I have a question regarding FFT and representing a discrete periodic signal using DTFS.

From the equation of DTFS, it appears that it is same as inverse Fourier transform.

DTFS - x[n] = summation (ak*exp(j*k*w0*n)) for k = 0 to N-1 where N is the period of x[n] - eq1

iFFT - x[n] = (1/sqrt(N)*summation(X[k]*exp((j*2*pi*n*k)/N)) - eq2

Can anyone clarify please?

Additionally, I observe that, in order to represent a discrete periodic signal using complex exponentials, one has to first find ak in eq1. To find ak, one has to first compute the FFT of x[n].

Is my observation correct?

Thanks a lot

I have a little trouble following the question so I will offer some things that *may* help:

- A "discrete periodic signal" by virtue of being periodic will have a discrete Fourier Transform that is also periodic because it starts out discrete.  Some may argue that it's finite as opposed to periodic but I don't see an important distinction.  I find it easier to deal with and understand being periodic.

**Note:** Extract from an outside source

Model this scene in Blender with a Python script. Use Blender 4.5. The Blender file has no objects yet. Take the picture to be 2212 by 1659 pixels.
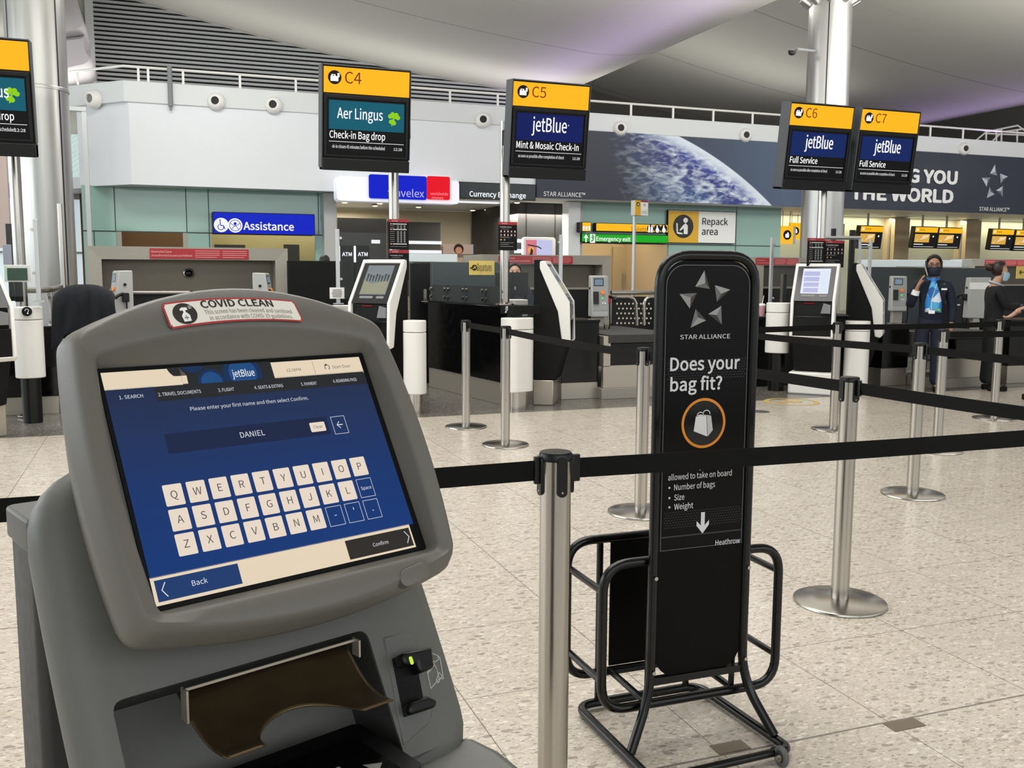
import bpy, bmesh, math, random
from mathutils import Vector, Matrix
R = math.radians
V = Vector
C = bpy.context.scene.collection
random.seed(7)

# ------------------------------------------------------------------ camera
W, H, FPX = 2212.0, 1659.0, 2050.0
PITCH, YAW, ROLL, CH = math.atan(240/FPX), R(20.5), R(-0.29), 1.40
_f = V((math.sin(YAW)*math.cos(PITCH), math.cos(YAW)*math.cos(PITCH), -math.sin(PITCH)))
_r = V((math.cos(YAW), -math.sin(YAW), 0)); _u = _r.cross(_f)
_c, _s = math.cos(ROLL), math.sin(ROLL)
CR, CU, CF = _c*_r - _s*_u, _s*_r + _c*_u, _f
CP = V((0, 0, CH))
cam_d = bpy.data.cameras.new('camera'); cam = bpy.data.objects.new('camera', cam_d); C.objects.link(cam)
cam_d.sensor_width = 36.0; cam_d.lens = 36.0*FPX/W; cam_d.clip_start = 0.05; cam_d.clip_end = 200
m3 = Matrix((CR, CU, -CF)).transposed().to_4x4(); m3.translation = CP
cam.matrix_world = m3
bpy.context.scene.camera = cam

def ray(u, v): return (u-W/2)/FPX*CR - (v-H/2)/FPX*CU + CF
def atZ(u, v, z=0.0):
    d = ray(u, v); return CP + d*((z-CH)/d.z)
def atY(u, v, Y):
    d = ray(u, v); return CP + d*(Y/d.y)
def atX(u, v, X):
    d = ray(u, v); return CP + d*(X/d.x)
def onplane(u, v, o, n):
    d = ray(u, v); return CP + d*((o-CP).dot(n)/d.dot(n))

# ------------------------------------------------------------------ light
sc = bpy.context.scene
sc.view_settings.view_transform = 'Standard'; sc.view_settings.look = 'None'
sc.view_settings.gamma = 1.0; sc.view_settings.use_curve_mapping = False
sc.view_settings.exposure = 0.0
wd = bpy.data.worlds.new('daylight'); sc.world = wd; wd.use_nodes = True
bg = wd.node_tree.nodes['Background']; bg.inputs[0].default_value = (0.93, 0.97, 1.0, 1); bg.inputs[1].default_value = 0.85

def area(name, loc, sx, sy, power, col=(1, 1, 1), rot=(0, 0, 0)):
    l = bpy.data.lights.new(name, 'AREA'); l.shape = 'RECTANGLE'; l.size = sx; l.size_y = sy
    l.energy = power; l.color = col
    o = bpy.data.objects.new(name, l); o.location = loc; o.rotation_euler = rot; C.objects.link(o); return o
area('skylight_area', (0.0, 3.6, 7.0), 6.0, 3.5, 260, (1.0, 0.975, 0.94))
area('skylight_area_hall', (5.0, 8.0, 8.2), 18, 4.0, 1200, (1.0, 0.98, 0.95))
area('skylight_area_far', (4.0, 21.0, 8.4), 24, 2.5, 1900, (1.0, 0.99, 0.97))
area('front_fill', (7.0, -7.5, 4.6), 26, 4.5, 520, (0.97, 0.99, 1.0), (R(97), 0, 0))  # added fill behind the camera, brightens the building front; no window there
area('roof_fill', (10.0, 14.0, 4.4), 32, 8, 2300, (1.0, 0.98, 0.94), (R(180), 0, 0))  # unseen fill aimed up at the ceiling, stands in for the column uplighters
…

- A discrete Fourier Transform will have a periodic inverse transform.

What is the difference between a Fourier Transform of a discrete periodic sequence and a Fourier Series? It should be easy to show they are the same.  The integral becomes a summation of distinct values

I will assume the classical notation:

x[n] is a time series .. discrete by definition

X[k] is a frequency series .. discrete by definition

To me x[n] are used to compute the X[k] and X[k] are used to compute the x[n].  And, what came first, the chicken or the egg doesn't matter.

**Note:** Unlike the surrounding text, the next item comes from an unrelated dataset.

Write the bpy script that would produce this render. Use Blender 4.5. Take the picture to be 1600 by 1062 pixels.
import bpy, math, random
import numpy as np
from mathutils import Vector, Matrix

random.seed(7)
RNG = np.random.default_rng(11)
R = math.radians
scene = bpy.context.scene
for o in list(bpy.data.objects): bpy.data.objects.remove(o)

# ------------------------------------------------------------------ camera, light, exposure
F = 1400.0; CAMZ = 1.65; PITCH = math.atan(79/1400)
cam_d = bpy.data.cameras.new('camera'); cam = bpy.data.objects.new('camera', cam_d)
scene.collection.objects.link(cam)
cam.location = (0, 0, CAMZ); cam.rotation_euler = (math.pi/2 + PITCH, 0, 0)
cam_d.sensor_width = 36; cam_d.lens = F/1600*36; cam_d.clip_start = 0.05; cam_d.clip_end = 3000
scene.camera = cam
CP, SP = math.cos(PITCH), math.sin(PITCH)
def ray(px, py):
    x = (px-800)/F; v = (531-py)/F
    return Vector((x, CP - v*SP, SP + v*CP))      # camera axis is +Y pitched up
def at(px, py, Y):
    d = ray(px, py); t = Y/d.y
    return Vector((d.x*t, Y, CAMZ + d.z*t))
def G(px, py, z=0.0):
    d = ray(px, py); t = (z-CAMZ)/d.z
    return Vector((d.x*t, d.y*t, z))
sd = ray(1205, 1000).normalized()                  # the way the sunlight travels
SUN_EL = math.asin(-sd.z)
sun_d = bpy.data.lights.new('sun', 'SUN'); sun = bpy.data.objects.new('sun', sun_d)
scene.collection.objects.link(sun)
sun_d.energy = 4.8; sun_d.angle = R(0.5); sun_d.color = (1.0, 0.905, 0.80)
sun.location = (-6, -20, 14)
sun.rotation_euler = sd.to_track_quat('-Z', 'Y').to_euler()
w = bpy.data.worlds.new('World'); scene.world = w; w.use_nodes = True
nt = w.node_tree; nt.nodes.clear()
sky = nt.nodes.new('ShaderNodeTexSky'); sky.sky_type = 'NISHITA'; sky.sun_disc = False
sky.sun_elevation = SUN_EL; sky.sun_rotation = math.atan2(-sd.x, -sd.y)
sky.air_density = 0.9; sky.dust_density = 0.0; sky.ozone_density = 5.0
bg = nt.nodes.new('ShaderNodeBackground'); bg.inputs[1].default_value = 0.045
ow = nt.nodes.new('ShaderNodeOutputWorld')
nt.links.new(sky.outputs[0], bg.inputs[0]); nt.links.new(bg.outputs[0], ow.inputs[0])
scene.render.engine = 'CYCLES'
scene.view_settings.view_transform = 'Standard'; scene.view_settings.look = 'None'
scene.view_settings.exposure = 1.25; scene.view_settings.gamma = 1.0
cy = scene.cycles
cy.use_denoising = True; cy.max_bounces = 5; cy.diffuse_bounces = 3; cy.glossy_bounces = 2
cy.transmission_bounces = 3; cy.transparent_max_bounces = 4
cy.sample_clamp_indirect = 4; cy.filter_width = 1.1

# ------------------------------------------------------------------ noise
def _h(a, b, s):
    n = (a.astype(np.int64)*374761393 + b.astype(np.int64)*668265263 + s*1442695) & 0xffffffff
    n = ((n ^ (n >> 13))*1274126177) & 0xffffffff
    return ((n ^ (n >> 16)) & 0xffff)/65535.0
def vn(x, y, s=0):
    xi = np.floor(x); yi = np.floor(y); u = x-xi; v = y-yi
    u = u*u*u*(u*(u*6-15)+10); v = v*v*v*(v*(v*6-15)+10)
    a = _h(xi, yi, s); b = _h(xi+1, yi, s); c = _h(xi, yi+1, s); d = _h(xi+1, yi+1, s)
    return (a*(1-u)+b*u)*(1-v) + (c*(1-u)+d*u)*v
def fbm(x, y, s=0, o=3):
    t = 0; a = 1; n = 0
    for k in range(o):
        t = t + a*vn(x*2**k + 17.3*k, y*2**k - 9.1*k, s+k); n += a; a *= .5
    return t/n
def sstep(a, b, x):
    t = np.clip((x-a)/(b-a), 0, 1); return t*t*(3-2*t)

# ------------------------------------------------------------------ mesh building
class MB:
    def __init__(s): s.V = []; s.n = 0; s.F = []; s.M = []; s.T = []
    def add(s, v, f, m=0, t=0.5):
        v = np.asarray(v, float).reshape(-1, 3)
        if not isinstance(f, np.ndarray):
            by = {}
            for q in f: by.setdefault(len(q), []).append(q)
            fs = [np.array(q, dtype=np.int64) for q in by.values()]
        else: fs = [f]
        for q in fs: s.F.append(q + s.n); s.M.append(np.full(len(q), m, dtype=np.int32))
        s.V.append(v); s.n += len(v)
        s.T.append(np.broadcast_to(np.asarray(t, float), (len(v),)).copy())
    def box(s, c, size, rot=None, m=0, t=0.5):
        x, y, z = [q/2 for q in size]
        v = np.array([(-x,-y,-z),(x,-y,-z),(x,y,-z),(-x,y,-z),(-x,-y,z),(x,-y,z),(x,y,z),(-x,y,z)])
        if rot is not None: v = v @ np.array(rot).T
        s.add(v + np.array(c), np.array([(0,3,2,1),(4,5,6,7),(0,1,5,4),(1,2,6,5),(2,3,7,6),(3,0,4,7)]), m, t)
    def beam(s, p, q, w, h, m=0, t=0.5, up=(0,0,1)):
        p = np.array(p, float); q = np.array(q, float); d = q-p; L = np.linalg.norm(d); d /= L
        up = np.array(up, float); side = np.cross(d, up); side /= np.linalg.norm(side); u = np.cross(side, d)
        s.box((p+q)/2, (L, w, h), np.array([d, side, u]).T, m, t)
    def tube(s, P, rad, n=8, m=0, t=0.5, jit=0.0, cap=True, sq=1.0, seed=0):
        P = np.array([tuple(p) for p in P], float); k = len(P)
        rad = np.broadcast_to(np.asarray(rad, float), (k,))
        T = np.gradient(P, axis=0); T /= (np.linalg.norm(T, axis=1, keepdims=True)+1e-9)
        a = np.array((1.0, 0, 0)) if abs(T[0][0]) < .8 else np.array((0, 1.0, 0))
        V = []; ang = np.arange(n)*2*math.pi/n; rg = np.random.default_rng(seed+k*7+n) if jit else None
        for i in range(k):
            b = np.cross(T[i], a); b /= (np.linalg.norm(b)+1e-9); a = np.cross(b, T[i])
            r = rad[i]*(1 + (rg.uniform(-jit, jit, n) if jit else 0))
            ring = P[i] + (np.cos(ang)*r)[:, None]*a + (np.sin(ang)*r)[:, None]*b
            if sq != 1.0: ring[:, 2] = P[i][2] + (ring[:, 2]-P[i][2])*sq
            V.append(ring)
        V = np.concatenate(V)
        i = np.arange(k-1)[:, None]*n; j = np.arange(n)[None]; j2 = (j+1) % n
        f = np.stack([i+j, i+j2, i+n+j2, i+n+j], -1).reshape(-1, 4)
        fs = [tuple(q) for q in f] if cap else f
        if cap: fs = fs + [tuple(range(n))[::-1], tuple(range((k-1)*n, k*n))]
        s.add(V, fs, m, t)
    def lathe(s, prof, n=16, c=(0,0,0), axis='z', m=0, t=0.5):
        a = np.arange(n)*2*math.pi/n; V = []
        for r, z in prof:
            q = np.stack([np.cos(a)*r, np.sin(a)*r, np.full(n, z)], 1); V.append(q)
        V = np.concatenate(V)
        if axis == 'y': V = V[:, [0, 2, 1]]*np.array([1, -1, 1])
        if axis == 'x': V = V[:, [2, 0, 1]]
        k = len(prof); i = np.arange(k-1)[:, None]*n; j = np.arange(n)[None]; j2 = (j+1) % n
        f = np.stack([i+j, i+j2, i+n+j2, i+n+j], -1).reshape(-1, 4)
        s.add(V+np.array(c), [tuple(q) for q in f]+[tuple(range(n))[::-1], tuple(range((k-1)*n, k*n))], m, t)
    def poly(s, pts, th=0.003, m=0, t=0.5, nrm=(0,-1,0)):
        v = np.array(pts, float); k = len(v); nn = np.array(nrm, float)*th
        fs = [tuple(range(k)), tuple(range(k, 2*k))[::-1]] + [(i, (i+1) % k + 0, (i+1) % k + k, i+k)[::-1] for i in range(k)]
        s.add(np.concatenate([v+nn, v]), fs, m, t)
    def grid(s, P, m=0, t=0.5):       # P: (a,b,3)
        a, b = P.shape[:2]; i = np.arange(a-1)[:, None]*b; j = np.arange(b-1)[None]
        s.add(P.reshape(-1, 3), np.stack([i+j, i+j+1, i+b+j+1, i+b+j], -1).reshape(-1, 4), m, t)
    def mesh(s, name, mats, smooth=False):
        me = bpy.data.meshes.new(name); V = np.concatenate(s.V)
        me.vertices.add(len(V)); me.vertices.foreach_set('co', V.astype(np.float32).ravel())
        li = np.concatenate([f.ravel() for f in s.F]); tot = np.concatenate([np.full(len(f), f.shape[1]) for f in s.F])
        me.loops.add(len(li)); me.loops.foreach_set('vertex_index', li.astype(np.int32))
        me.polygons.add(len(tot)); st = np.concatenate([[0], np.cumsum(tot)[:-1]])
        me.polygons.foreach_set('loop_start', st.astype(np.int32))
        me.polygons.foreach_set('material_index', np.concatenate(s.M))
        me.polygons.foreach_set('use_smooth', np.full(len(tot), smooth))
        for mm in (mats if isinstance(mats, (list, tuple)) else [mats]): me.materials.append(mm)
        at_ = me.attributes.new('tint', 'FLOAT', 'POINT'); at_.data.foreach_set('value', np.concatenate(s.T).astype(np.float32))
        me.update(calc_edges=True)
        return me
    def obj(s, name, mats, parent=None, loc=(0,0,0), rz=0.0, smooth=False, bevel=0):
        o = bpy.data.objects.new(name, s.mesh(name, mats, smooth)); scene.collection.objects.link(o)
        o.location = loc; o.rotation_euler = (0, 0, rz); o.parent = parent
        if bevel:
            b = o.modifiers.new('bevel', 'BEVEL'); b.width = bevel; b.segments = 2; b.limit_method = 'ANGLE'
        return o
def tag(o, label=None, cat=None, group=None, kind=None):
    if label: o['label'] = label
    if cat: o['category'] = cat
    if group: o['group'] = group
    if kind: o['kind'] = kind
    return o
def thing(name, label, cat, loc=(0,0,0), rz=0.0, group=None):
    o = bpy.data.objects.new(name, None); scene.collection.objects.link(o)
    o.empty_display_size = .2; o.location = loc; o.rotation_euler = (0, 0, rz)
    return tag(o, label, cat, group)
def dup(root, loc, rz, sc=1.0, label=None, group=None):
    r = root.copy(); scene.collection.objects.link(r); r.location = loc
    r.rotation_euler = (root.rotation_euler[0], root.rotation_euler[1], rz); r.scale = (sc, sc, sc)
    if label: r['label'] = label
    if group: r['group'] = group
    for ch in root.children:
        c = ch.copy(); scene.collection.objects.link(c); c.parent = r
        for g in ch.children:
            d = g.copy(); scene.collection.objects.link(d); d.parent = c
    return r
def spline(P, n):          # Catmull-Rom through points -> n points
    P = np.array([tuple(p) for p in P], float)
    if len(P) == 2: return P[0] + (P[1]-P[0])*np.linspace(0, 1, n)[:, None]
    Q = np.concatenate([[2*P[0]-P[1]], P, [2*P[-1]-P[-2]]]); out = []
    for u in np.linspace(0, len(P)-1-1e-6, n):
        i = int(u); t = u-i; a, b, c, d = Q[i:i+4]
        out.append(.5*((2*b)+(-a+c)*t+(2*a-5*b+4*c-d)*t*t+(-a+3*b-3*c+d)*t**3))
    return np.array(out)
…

So, yes, an IFFT will result in the x[n].

But saying DTFS yields x[n] confuses me as I think of the Fourier Series computation as computing the X[k] and NOT the x[n].

Fred

Dear Fred and others,

I think my incorrect terminology might have created confusion. I am sorry about that. So, let me re-phrase my question without using fancy/formal terms.

I assume that a discrete periodic signal can be represented using weighted sum of sinusoids. If this is true then this way of representing looks like just an inverse discrete Fourier transform.

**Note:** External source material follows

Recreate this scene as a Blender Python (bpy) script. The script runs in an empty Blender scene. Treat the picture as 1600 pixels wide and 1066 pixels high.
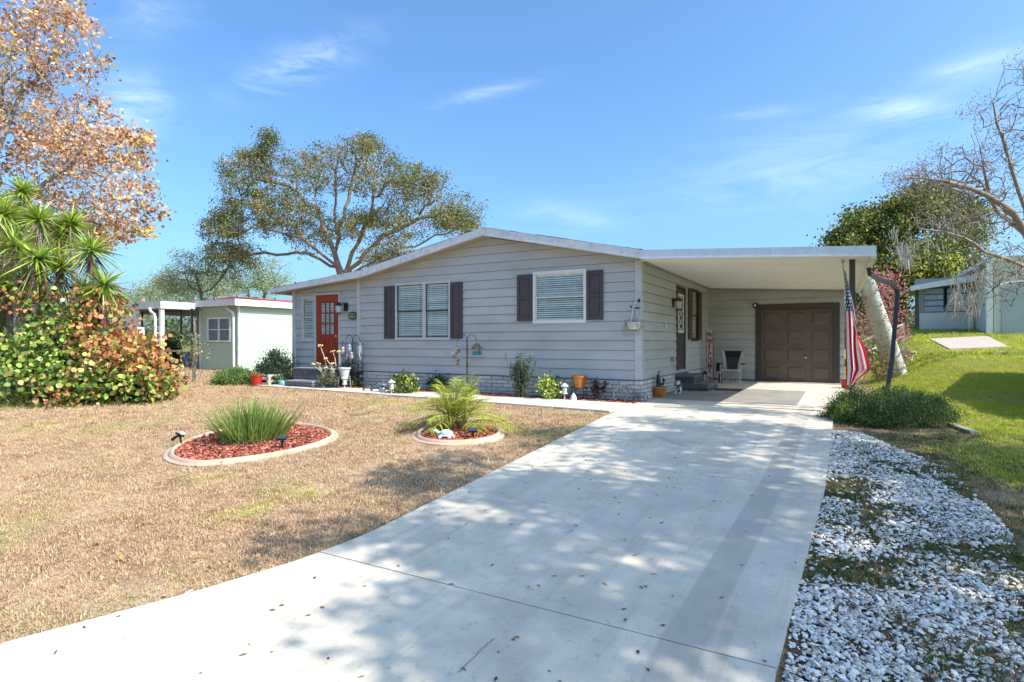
import bpy, math, random
import numpy as np
from mathutils import Vector, Matrix, Euler
random.seed(7); RNG = np.random.default_rng(7)
sc = bpy.context.scene
COL = sc.collection

# ------------------------------------------------------------------ camera, sky, sun, exposure
FPX = 903.0; TH = math.radians(29.5); CH = 1.3
RX, RY = math.cos(TH), math.sin(TH); FX, FY = -math.sin(TH), math.cos(TH)
cd = bpy.data.cameras.new('camera'); cam_o = bpy.data.objects.new('camera', cd); COL.objects.link(cam_o)
cd.sensor_width = 36; cd.lens = FPX/1600*36; cd.clip_end = 2000; cd.clip_start = .05
cam_o.location = (0, 0, CH); cam_o.rotation_euler = (math.radians(90), 0, TH); sc.camera = cam_o

SUN = Vector((1.0, .012, 1.0)).normalized()
sl = bpy.data.lights.new('sun', 'SUN'); sl.energy = 4.4; sl.angle = math.radians(.5); sl.color = (1, .945, .86)
so = bpy.data.objects.new('sun', sl); COL.objects.link(so)
so.rotation_euler = SUN.to_track_quat('Z', 'Y').to_euler()

w = bpy.data.worlds.new('World'); sc.world = w; w.use_nodes = True
nt = w.node_tree; N = nt.nodes; L = nt.links
for n in list(N): N.remove(n)
out = N.new('ShaderNodeOutputWorld'); bg = N.new('ShaderNodeBackground'); L.new(bg.outputs[0], out.inputs[0])
sky = N.new('ShaderNodeTexSky'); sky.sky_type = 'NISHITA'; sky.sun_disc = False
sky.sun_elevation = math.asin(SUN.z); sky.sun_rotation = math.atan2(SUN.x, SUN.y)
sky.altitude = 0; sky.air_density = 1.0; sky.dust_density = 3.2; sky.ozone_density = 4.0
bg.inputs[1].default_value = .15
tc = N.new('ShaderNodeTexCoord')
def vdir(px, py):
    v = Vector(((px-800)/FPX*RX+FX, (px-800)/FPX*RY+FY, (533-py)/FPX)); return v.normalized()
def vm(op, a, b=None):
    n = N.new('ShaderNodeVectorMath'); n.operation = op
    if hasattr(a, 'is_linked'): L.new(a, n.inputs[0])
    else: n.inputs[0].default_value = a
    if b is not None:
        if hasattr(b, 'is_linked'): L.new(b, n.inputs[1])
        else: n.inputs[1].default_value = b
    return n
def mm(op, a, b=None, clamp=False):
    n = N.new('ShaderNodeMath'); n.operation = op; n.use_clamp = clamp
    for i, v in enumerate((a, b)):
        if v is None: continue
        if hasattr(v, 'is_linked'): L.new(v, n.inputs[i])
        else: n.inputs[i].default_value = v
    return n.outputs[0]
dirv = tc.outputs['Generated']
tot = None
# thin cirrus wisps: (start px, end px, half width px, strength)
for (ax, ay, bx, by, hw, st) in [(380,135,560,65,22,.75),(680,165,830,128,9,.45),(170,125,250,200,38,.8),(1330,170,1470,172,15,.8),
                                 (1060,300,1480,215,50,.38),(1440,130,1620,65,20,.42),(800,330,960,345,22,.3),(1120,180,1260,170,8,.28),(150,30,300,15,25,.3)]:
    A, Bv = vdir(ax, ay), vdir(bx, by); c = ((A+Bv)/2).normalized(); u = (Bv-A); la = u.length/2; u.normalize()
    v = c.cross(u).normalized(); lb = hw/FPX
    du = mm('DIVIDE', vm('DOT_PRODUCT', dirv, u).outputs['Value'], la)
    off = c.dot(u)/la; du = mm('SUBTRACT', du, off)
    dv = mm('DIVIDE', vm('DOT_PRODUCT', dirv, v).outputs['Value'], lb)
    q = mm('ADD', mm('MULTIPLY', du, du), mm('MULTIPLY', dv, dv))
    g = mm('MULTIPLY', mm('POWER', 2.718, mm('MULTIPLY', q, -1.1)), st)
    front = mm('GREATER_THAN', vm('DOT_PRODUCT', dirv, c).outputs['Value'], 0.0)
    g = mm('MULTIPLY', g, front)
    tot = g if tot is None else mm('ADD', tot, g)
ns = N.new('ShaderNodeTexNoise'); ns.inputs['Scale'].default_value = 5; ns.inputs['Detail'].default_value = 8; ns.inputs['Roughness'].default_value = .62
ns.inputs['Distortion'].default_value = .8
mp = N.new('ShaderNodeMapping'); mp.inputs['Rotation'].default_value = (0, 0, .5); mp.inputs['Scale'].default_value = (1.0, 2.2, 5.5)
L.new(dirv, mp.inputs[0]); L.new(mp.outputs[0], ns.inputs['Vector'])
nr = N.new('ShaderNodeMapRange'); nr.inputs[1].default_value = .36; nr.inputs[2].default_value = .74; L.new(ns.outputs[0], nr.inputs[0])
cl = mm('MULTIPLY', tot, nr.outputs[0]); cl = mm('MULTIPLY', cl, .5, True)
hue = N.new('ShaderNodeMix'); hue.data_type = 'RGBA'; hue.blend_type = 'MULTIPLY'; hue.inputs[0].default_value = 1
L.new(sky.outputs[0], hue.inputs[6]); hue.inputs[7].default_value = (.69, .95, 1.12, 1)
mx = N.new('ShaderNodeMix'); mx.data_type = 'RGBA'; L.new(cl, mx.inputs[0]); L.new(hue.outputs[2], mx.inputs[6])
mx.inputs[7].default_value = (7.0, 7.6, 8.4, 1)
L.new(mx.outputs[2], bg.inputs[0])

sc.view_settings.view_transform = 'Standard'; sc.view_settings.look = 'None'
sc.view_settings.exposure = .88; sc.view_settings.gamma = 1
try: sc.view_settings.use_curve_mapping = False
except Exception: pass

# ------------------------------------------------------------------ place geometry (metres; x along the house front, y away)
def sstep(a, b, x): 
    t = np.clip((x-a)/(b-a), 0, 1); return t*t*(3-2*t)
def hgt(X, Y):
    X = np.asarray(X, float); Y = np.asarray(Y, float)
    d = 10-Y
    z = -.057*np.where(d > 1, d, np.where(d < -1, 0, (d+1)**2/4))
    z = np.maximum(z, -.62)
    return z + np.where(Y > 13, .09*(np.minimum(Y, 34)-13)*sstep(.6, 3.0, X), 0)
def h(X, Y): return float(hgt(X, Y))
def cam(px, py, z):
    x = (px-800)/FPX*z
    return Vector((x*RX+z*FX, x*RY+z*FY, CH+(533-py)/FPX*z))
def gnd(px, py):
    z = 1.5
    while z < 300:
        p = cam(px, py, z)
        if p.z <= h(p.x, p.y): return Vector((p.x, p.y, h(p.x, p.y)))
        z += .01+z*.0005
    return p
def fac(px, py, Y=12.1):
    r = (px-800)/FPX; X = Y*(r*FY-RY)/(RX-r*FX); z = X*FX+Y*FY
    return X, CH+(533-py)/FPX*z
def on_ground(p): return Vector((p[0], p[1], h(p[0], p[1])))
def at_depth(px, z):
    p = cam(px, 533, z); return on_ground(p)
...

Let me know if my understanding is correct. Further, if this is true then in order to represent the discrete periodic signal one first needs to know the weights, and in order to find weights, one has to first do a forward DFT.

Let me know if I am going in the right direction with my understanding ...

As I tried to point out, there should be no difference when the discrete and periodic nature is accounted for.  So maybe saying a "weighted sum of sinusoids" is misleading when it should probably be " a weighted sum of sampled sinusoids".  

You've noticed they are the same expression, so \( a_k=X_k/\sqrt N \).  Forward and inverse is a matter of sign choice.  You can choose forward with a + sign in the exponent so long as the inverse has a minus sign.  Most conventions are with - in the exponent for forward and + in the exponent for inverse.  Now that I've got you even more confused, keep working on it!!

Mike

Hi,Sharan123,

I think FFT(fast fourier transform) is an algorithm for implementing DFT(Discrete Fourier Transform). 

And IDFT - x(k)=1/N*summation (X(i）*exp(j*w0*i*K) for k=0 to N-1 where N is the period of x(n)

In my point of view, IDFT is just the DTFS, because the sequence has already expressed as the summation of periodic complex series,exp(j*k*w0),exp(j*k*2*w0)...

And yes, you need to map the periodic sequence into frequency domain to get a(K) and the method for this is DFT.

Hope this helps.

The Discrete Fourier Transform (DFT) term is an overloaded term, as it can be a transform applied to periodic sampled signals, or a transform applied to time limited sampled signal. According to this wikipedia article  

https://en.wikipedia.org/wiki/Discrete_Fourier_ser...

"...The term discrete Fourier series (DFS) is intended for use instead of DFT when the original function is periodic, defined over an infinite interval."

So its an term used to make clear that the orignal sampled signal was a periodic function.

Normally the \( a_k \) in your eq1 should be a time series, that comes from the problem you're trying to solve.

And as has been noted, you're kind of mixing terms, here.  The form of the discrete-time Fourier series and its inverse are the same, except for the sign in the exponent -- \( e^{j \omega t} \) vs. \( e^{-j \omega t} \).  Everyone defines their scaling parameters and (I guess!) the sign of the exponent term their own way, so if you are mixing algorithms from different math packages, or if you're using symbolic computations to predict what an algorithm will do, you need to make sure you're getting your scalings and signs right.

Yes, the inverse DFT can be interpreted as the inverse Fourier series (or "additive synthesis") generating the "periodic extension" of the original finite-time signal.  The inverse DFT itself is just the first period of this signal.